23 Ottobre 2025
Rimborsi chilometrici agli autonomi: se non documentati diventano reddito
Per evitare abusi e garantire trasparenza, il legislatore ha previsto che solo gli indennizzi analitici, debitamente dimostrati, possano beneficiare dell’esclusione dal reddito

Il rimborso chilometrico, pur concordato e calcolato secondo parametri oggettivi, se non sufficientemente analitico e documentato, concorre alla formazione del reddito di lavoro autonomo e deve essere assoggettato alla ritenuta alla fonte prevista dalla normativa vigente. È quanto precisa l’Agenzia delle entrate con la risposta n. 270 del 23 ottobre 2025, nella quale affronta un caso concreto che le ha permesso di spiegare come debbano essere trattate, dal lato fiscale, le somme percepite da un professionista a titolo di rimborso chilometrico, dopo l’entrata in vigore (nel 2025) delle modifiche introdotte dal decreto legislativo n. 192/2024 al regime fiscale applicabile ai rimborsi spese nel lavoro autonomo.
Il professionista in questione ha emesso una fattura nei confronti di una società cliente, includendo sia il compenso per la prestazione della propria consulenza sia un rimborso spese chilometriche, assoggettato a Iva. Tale rimborso era stato concordato preventivamente con il committente e calcolato in base ai chilometri percorsi e a una tariffa pattuita. A fronte di questa situazione, il contribuente ha chiesto all’Agenzia delle entrate se il rimborso, pur non supportato da giustificativi fiscali di terzi, potesse essere escluso dalla ritenuta d’acconto, e se fosse sufficiente documentare i chilometri percorsi e i parametri di calcolo per evitare l’obbligo di ulteriori giustificativi come gli scontrini del carburante.
La risposta dell’Agenzia si fonda sull’articolo 54 del Tuir, che stabilisce il principio di onnicomprensività del reddito di lavoro autonomo, includendo tutte le somme percepite nel periodo d’imposta. Ma, al contempo, con il comma 2 dello stesso articolo prevede alcune eccezioni. Tra queste, l’esclusione dal reddito delle somme percepite a titolo di rimborso spese, purché queste siano addebitate analiticamente al committente. Ciò significa che il professionista deve indicare in fattura le spese in modo separato rispetto ai compensi, e deve essere in grado di dimostrare che tali spese sono state effettivamente sostenute per l’esecuzione dell’incarico.

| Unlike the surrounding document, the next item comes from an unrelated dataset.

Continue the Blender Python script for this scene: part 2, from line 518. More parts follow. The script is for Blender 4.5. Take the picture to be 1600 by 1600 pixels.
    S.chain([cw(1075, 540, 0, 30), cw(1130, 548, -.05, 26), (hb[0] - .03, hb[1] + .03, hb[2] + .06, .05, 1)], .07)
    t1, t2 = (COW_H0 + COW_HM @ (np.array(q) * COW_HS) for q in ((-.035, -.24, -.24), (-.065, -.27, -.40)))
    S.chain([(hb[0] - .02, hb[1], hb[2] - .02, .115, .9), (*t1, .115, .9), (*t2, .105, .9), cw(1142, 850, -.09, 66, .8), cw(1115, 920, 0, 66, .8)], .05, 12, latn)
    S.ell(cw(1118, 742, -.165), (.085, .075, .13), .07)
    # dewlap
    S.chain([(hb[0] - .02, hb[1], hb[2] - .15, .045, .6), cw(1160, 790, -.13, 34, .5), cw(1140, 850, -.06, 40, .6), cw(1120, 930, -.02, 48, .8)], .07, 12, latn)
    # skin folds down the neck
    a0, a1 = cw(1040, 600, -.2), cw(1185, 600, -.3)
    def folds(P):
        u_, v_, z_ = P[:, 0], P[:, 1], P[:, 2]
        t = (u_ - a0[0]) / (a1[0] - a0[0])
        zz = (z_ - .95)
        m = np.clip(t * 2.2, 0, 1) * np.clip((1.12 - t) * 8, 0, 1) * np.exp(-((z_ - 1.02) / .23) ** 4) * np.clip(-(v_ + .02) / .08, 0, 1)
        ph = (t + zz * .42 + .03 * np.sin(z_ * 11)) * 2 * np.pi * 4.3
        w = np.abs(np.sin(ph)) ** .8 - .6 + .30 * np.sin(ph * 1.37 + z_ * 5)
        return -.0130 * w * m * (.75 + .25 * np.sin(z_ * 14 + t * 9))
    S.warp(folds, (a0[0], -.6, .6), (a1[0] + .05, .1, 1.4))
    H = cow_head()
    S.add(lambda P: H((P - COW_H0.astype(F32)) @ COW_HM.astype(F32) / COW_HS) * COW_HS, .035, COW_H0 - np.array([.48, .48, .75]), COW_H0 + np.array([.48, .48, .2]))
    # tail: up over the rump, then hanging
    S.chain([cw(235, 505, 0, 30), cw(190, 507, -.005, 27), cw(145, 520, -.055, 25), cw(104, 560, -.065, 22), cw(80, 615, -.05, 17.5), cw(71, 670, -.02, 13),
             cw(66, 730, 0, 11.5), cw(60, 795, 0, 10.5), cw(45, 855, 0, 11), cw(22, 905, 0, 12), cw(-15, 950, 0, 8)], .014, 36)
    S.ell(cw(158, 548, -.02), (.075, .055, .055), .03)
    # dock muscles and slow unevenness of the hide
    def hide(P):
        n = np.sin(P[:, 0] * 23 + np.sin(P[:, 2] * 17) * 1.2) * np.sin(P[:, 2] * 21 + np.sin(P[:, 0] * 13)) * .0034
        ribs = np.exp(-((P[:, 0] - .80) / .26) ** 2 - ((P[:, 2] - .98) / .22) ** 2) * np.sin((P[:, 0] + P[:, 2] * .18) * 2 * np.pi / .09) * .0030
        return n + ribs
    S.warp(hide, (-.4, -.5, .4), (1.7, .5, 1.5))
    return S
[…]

L’Agenzia, in sostanza, chiarisce che l’analiticità dell’addebito non può essere intesa come una semplice indicazione forfettaria basata su chilometri percorsi e tariffa pattuita. È necessario che le spese siano documentate in modo puntuale e riferibile all’attività professionale, attraverso elementi che consentano un controllo di coerenza e correttezza. In assenza di tale documentazione, il rimborso chilometrico non può essere considerato escluso dalla formazione del reddito e, di conseguenza, deve essere assoggettato a ritenuta d’acconto.
Questa interpretazione si inserisce nel quadro più ampio della riforma fiscale che ha voluto superare la criticità di considerare come compensi anche le somme che, pur essendo rimborsate dal committente, non rappresentano un reale incremento del reddito del professionista. Tuttavia, per evitare abusi e garantire la trasparenza, il legislatore ha previsto che solo i rimborsi analitici, debitamente documentati, possano beneficiare dell’esclusione dal reddito.
Nel caso specifico, il rimborso chilometrico, pur concordato e calcolato secondo parametri oggettivi, non è stato ritenuto sufficientemente analitico e documentato. Pertanto, concorre alla formazione del reddito di lavoro autonomo e deve essere assoggettato alla ritenuta alla fonte prevista dalla normativa vigente.
In conclusione, la risposta n. 270/2025 ribadisce l’importanza della documentazione analitica e della separazione contabile tra compensi e rimborsi spese, sottolineando che solo in presenza di questi requisiti è possibile escludere i rimborsi dalla base imponibile del reddito professionale.